Little Known Facts About Me: I was captain of the cheerleading squad in high school, yet never learned the rules of football.
Words That Describe My Class: Detailed in explaining what to do, open as to how to feel, indifferent as to how you look. Transparently clear. Embracing the messiness. Supportive and demanding. Curious about the breath. Mandatory respiration, optional levitation. Tapasic: passionately disciplined. Inspiring flexibility of body AND mind. Hot, not because the room is, but because you are. Sweaty, not just for the sake of being sweaty, but to wash away the crud that builds up every day in our minds--it's the mental sweat that helps us let go of what's no longer needed. Devoid of touchifeeliness.
I Knew I Loved Yoga When: I realized that just because I could bend one knee and keep the other leg straight didn't mean I was done with Warrior B. All this underlying stuff started to become noticeable...stuff about what the posture could be...stuff in me...and it's never stopped bubbling up. So I need to keep doing Warrior B....and most other yogic techniques, because there's just so much THERE to observe.
Where Yoga Helps Me The Most: Gets me back into the other 9/10ths of my body when I'm prone to living just in my head.
Why I Love This Studio: The teachers are deeply knowledgable--so much so that they can go beyond dogma and look for creative ways to serve each student.

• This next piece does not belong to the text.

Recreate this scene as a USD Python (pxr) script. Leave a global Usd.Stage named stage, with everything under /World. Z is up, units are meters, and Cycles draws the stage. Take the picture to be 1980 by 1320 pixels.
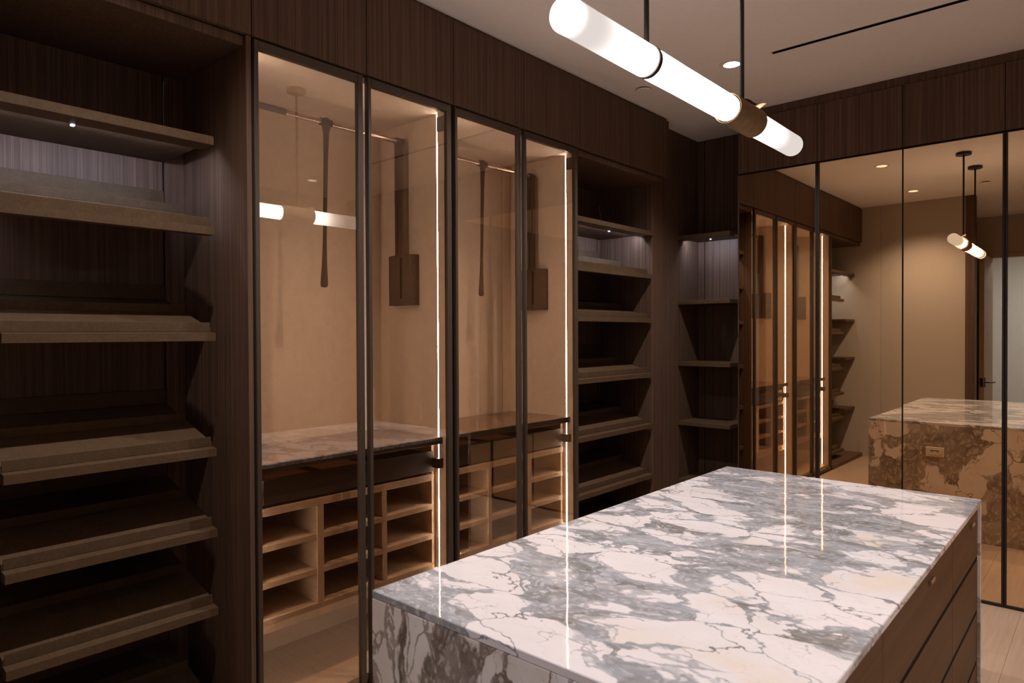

Favorite Comment/Quote that inspires you: So hard to choose! I will go with David Foster Wallace: "our endless and impossible journey toward home is in fact our home....[we are] pounding on this door, pounding and pounding, not just wanting admission but needing it, we don't know what it is but we can feel it, this total desperation to enter, pounding and pushing and kicking, etc.....finally, the door opens...and it opens outward: we've been inside what we wanted all along." He's talking about what the reader realizes when reading Kafka's stories, but clearly this epiphany can happen any time, any place...if only we can realize it fully and internalize this knowledge instead of forgetting and starting to bang on that door again!